- INSTRUCTIONS FOR THE TASK
Print exactly, please, the lines from the top of the entries below up to and including the line with "scene.camera = cam", and nothing else; pictures are excluded.

- EXERCISE INPUTS

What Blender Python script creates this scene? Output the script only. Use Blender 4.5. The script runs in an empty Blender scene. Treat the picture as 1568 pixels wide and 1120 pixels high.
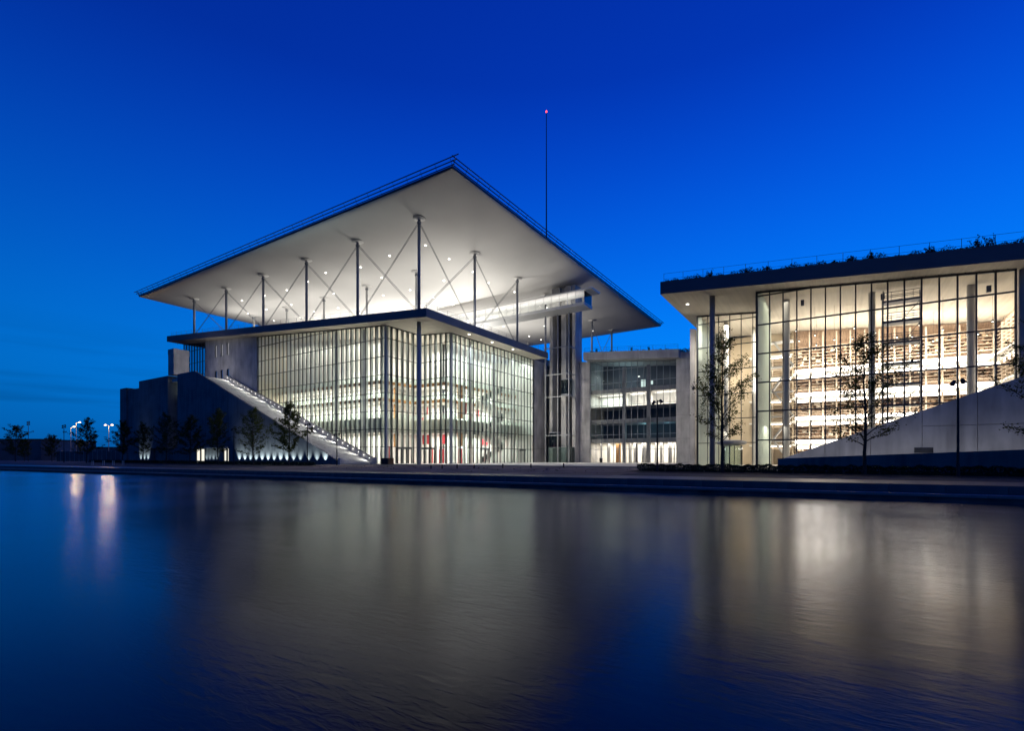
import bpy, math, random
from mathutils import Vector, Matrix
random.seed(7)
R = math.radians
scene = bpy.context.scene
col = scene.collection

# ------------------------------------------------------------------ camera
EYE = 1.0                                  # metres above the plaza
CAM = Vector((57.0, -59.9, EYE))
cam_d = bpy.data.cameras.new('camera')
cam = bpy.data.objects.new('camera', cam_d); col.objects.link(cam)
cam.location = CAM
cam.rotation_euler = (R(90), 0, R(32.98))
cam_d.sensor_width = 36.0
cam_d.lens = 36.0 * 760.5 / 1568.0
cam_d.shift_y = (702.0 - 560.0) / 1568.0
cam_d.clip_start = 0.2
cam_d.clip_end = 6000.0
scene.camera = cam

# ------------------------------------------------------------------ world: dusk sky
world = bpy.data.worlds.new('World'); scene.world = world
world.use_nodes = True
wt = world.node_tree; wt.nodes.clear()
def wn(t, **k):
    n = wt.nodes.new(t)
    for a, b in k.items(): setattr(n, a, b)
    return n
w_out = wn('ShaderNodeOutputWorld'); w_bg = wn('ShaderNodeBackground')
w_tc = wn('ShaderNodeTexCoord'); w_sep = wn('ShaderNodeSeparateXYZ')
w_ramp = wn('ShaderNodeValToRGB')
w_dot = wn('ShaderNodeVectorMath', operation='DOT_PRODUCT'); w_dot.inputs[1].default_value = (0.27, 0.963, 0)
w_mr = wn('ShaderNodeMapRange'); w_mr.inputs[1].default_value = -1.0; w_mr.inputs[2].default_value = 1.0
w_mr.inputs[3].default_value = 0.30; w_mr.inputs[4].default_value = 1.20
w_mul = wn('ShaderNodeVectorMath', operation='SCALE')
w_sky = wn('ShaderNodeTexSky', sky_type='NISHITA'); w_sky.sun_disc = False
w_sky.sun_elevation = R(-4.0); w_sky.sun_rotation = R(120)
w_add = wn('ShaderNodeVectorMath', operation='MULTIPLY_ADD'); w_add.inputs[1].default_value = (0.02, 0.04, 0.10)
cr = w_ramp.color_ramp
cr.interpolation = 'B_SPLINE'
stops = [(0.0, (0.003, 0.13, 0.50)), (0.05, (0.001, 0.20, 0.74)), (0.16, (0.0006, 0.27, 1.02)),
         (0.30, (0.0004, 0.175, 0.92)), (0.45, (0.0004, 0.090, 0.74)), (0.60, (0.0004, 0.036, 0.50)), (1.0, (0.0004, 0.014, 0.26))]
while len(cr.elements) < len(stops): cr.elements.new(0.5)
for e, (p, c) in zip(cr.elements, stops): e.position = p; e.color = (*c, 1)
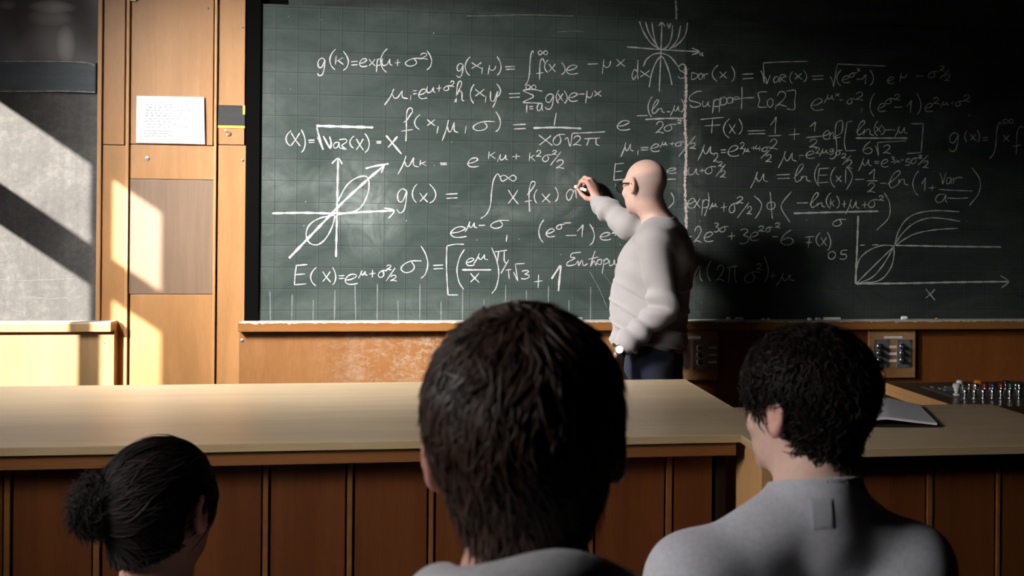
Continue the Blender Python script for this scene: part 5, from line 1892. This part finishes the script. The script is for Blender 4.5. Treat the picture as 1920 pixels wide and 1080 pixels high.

- REPLY
What Blender Python script creates this scene? Output the script only. Use Blender 4.5. The script runs in an empty Blender scene. Treat the picture as 1568 pixels wide and 1120 pixels high.
import bpy, math, random
from mathutils import Vector, Matrix
random.seed(7)
R = math.radians
scene = bpy.context.scene
col = scene.collection

# ------------------------------------------------------------------ camera
EYE = 1.0                                  # metres above the plaza
CAM = Vector((57.0, -59.9, EYE))
cam_d = bpy.data.cameras.new('camera')
cam = bpy.data.objects.new('camera', cam_d); col.objects.link(cam)
cam.location = CAM
cam.rotation_euler = (R(90), 0, R(32.98))
cam_d.sensor_width = 36.0
cam_d.lens = 36.0 * 760.5 / 1568.0
cam_d.shift_y = (702.0 - 560.0) / 1568.0
cam_d.clip_start = 0.2
cam_d.clip_end = 6000.0
scene.camera = cam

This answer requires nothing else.